DATASET CONTENT -
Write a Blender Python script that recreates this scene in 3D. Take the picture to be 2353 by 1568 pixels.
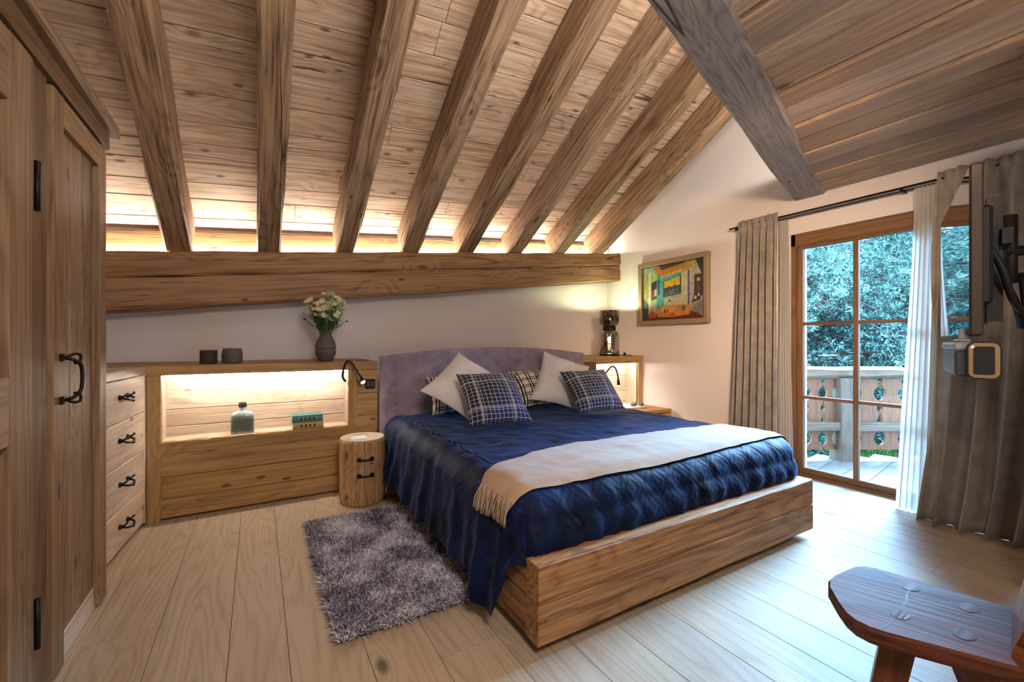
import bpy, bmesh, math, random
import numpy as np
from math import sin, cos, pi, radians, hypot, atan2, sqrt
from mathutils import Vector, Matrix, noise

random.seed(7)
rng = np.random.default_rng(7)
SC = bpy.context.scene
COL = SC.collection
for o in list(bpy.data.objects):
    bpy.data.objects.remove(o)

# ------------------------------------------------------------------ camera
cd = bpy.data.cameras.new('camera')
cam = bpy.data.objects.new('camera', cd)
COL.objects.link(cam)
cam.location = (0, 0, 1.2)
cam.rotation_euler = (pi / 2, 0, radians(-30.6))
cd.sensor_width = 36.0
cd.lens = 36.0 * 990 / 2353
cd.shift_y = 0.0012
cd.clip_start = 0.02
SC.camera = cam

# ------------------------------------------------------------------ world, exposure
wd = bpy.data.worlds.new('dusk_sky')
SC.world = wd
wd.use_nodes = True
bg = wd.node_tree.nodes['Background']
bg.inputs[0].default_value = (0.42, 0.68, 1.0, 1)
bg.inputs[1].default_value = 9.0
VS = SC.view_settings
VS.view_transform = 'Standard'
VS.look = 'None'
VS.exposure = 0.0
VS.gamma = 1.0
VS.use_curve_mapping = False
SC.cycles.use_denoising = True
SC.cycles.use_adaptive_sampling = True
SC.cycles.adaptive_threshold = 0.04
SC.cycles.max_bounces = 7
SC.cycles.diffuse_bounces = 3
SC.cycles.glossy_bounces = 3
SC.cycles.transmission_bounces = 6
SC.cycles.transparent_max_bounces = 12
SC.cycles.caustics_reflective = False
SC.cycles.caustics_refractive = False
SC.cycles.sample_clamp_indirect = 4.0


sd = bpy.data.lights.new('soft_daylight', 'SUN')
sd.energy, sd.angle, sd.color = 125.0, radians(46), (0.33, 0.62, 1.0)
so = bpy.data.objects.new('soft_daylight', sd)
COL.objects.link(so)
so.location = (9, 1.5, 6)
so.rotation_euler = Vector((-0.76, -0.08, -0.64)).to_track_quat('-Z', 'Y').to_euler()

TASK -
Starting at the first line of the material, output exactly the lines up to and including the one with "SC.camera = cam". Do not include the pictures.

CORRECT RESPONSE -
Write a Blender Python script that recreates this scene in 3D. Take the picture to be 2353 by 1568 pixels.
import bpy, bmesh, math, random
import numpy as np
from math import sin, cos, pi, radians, hypot, atan2, sqrt
from mathutils import Vector, Matrix, noise

random.seed(7)
rng = np.random.default_rng(7)
SC = bpy.context.scene
COL = SC.collection
for o in list(bpy.data.objects):
    bpy.data.objects.remove(o)

# ------------------------------------------------------------------ camera
cd = bpy.data.cameras.new('camera')
cam = bpy.data.objects.new('camera', cd)
COL.objects.link(cam)
cam.location = (0, 0, 1.2)
cam.rotation_euler = (pi / 2, 0, radians(-30.6))
cd.sensor_width = 36.0
cd.lens = 36.0 * 990 / 2353
cd.shift_y = 0.0012
cd.clip_start = 0.02
SC.camera = cam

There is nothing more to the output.